The task: Find the lines containing the word "scene" and copy every one of them.

# Start of Material for this exercise

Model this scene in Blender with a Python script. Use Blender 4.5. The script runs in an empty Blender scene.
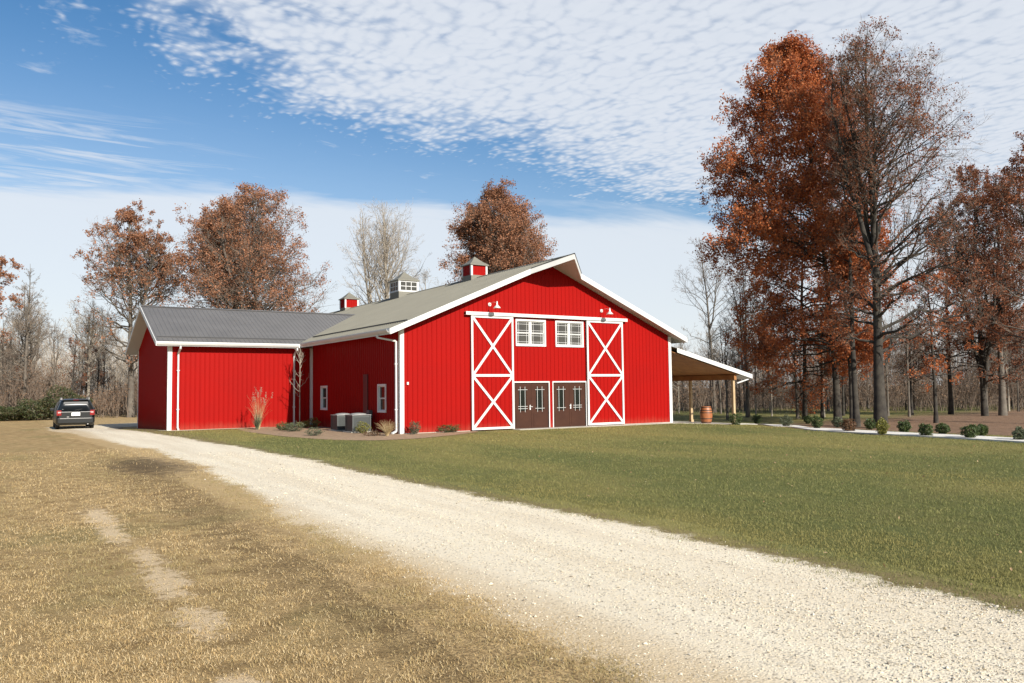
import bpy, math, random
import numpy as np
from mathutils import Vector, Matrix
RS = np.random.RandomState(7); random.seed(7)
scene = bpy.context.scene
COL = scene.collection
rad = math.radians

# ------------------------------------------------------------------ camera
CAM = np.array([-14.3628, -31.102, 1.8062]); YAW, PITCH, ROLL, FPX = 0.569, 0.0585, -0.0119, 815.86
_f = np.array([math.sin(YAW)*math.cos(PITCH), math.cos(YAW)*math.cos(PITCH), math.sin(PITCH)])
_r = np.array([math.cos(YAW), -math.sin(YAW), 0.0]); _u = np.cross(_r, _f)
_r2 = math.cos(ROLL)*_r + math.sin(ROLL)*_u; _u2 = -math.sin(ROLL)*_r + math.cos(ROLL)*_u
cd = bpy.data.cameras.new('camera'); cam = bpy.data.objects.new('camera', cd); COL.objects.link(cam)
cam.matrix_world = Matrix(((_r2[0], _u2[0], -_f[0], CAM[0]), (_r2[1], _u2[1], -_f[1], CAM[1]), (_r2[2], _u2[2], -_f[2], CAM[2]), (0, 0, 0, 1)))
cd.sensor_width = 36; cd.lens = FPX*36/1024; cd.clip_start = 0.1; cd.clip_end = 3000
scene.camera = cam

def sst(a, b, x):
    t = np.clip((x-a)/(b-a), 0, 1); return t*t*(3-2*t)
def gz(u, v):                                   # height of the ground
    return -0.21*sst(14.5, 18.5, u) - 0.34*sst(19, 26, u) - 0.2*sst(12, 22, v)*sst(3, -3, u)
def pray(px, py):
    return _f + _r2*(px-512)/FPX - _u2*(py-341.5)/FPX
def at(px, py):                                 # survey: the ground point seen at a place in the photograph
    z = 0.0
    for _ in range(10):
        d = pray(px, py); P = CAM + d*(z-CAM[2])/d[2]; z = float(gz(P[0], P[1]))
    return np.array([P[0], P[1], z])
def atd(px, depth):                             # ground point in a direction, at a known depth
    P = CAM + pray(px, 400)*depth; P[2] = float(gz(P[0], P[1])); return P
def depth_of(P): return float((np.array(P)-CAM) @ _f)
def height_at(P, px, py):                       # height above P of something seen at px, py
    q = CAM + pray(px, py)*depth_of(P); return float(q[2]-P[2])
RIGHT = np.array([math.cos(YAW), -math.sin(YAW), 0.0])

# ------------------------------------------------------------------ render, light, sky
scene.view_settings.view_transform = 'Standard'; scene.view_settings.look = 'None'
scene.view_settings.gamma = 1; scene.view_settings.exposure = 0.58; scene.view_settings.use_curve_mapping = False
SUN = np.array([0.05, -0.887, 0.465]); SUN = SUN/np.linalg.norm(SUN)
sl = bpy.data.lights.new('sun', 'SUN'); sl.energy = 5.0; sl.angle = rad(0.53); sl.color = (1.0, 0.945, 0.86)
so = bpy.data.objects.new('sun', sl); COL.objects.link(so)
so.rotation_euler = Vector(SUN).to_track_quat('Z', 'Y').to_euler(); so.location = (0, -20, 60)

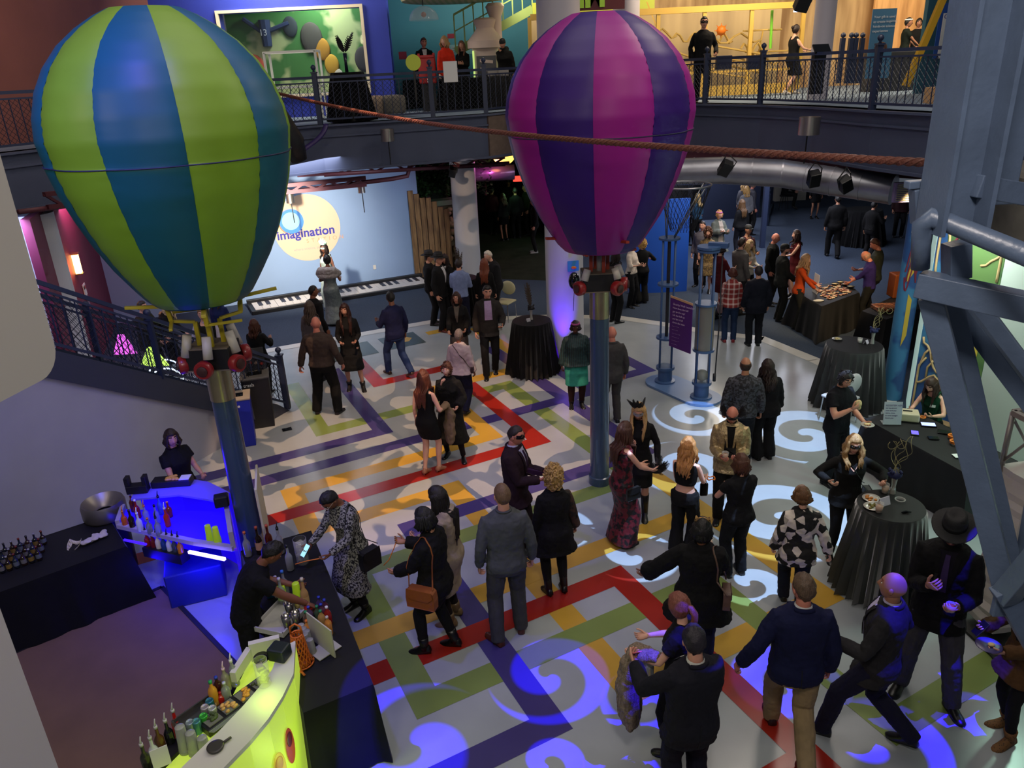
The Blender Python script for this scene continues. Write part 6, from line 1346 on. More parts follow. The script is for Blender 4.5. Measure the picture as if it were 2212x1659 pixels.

# End of Material for this exercise

Solution to the exercise:
Model this scene in Blender with a Python script. Use Blender 4.5. The script runs in an empty Blender scene.
scene = bpy.context.scene
COL = scene.collection
scene.camera = cam
scene.view_settings.view_transform = 'Standard'; scene.view_settings.look = 'None'
scene.view_settings.gamma = 1; scene.view_settings.exposure = 0.58; scene.view_settings.use_curve_mapping = False
The Blender Python script for this scene continues. Write part 6, from line 1346 on. More parts follow. The script is for Blender 4.5. Measure the picture as if it were 2212x1659 pixels.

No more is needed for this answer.